▶ **Given request**
Take the line that contains "M_kraft = make_kraft('torn_kraft', .86)" and every line after it in the material below, and quote them exactly.

▶ **Data provided**

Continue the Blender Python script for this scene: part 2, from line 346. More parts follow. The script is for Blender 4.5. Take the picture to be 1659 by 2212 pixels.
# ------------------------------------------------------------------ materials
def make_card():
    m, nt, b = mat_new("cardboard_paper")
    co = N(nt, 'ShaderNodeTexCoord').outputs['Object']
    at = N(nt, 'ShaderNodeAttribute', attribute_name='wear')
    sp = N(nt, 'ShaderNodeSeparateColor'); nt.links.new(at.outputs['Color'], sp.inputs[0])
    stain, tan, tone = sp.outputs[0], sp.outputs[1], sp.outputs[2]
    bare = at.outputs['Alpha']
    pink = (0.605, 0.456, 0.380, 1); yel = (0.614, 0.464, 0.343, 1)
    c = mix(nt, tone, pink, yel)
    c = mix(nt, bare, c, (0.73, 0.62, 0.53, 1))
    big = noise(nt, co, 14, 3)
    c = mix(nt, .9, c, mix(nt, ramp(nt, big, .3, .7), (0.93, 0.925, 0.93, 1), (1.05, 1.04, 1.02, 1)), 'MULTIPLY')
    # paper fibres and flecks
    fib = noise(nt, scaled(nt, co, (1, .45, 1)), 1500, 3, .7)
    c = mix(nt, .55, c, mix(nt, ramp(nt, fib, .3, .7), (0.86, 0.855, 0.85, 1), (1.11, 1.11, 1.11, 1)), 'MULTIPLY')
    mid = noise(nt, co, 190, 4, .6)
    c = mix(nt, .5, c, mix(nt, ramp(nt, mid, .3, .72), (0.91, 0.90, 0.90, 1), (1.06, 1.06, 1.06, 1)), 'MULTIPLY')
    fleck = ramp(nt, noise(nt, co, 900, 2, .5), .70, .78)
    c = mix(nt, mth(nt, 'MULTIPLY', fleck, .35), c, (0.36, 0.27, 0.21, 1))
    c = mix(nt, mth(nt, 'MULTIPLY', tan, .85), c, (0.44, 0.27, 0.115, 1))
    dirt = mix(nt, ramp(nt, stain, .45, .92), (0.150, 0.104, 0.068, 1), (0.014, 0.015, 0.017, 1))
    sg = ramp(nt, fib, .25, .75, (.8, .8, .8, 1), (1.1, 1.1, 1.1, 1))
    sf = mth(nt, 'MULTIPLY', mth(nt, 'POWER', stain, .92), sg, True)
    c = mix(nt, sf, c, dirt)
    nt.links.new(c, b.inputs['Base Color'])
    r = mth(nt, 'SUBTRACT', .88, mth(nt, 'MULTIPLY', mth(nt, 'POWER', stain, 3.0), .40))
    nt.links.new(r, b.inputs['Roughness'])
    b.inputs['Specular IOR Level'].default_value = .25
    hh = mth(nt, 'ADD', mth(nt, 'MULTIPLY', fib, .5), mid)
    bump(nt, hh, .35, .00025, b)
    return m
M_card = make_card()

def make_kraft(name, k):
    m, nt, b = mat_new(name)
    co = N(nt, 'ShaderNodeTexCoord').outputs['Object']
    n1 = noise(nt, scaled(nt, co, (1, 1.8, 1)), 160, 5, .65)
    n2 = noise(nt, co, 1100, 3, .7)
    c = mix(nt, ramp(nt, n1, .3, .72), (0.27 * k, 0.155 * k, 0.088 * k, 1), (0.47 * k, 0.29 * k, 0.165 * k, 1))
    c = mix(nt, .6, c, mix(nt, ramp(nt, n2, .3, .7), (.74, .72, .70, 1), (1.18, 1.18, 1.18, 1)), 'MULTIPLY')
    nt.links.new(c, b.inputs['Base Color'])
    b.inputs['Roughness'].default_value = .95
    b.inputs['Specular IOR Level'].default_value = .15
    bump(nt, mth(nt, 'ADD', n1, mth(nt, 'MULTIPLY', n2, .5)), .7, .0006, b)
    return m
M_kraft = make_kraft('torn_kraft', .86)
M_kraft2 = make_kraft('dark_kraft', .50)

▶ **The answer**
M_kraft = make_kraft('torn_kraft', .86)
M_kraft2 = make_kraft('dark_kraft', .50)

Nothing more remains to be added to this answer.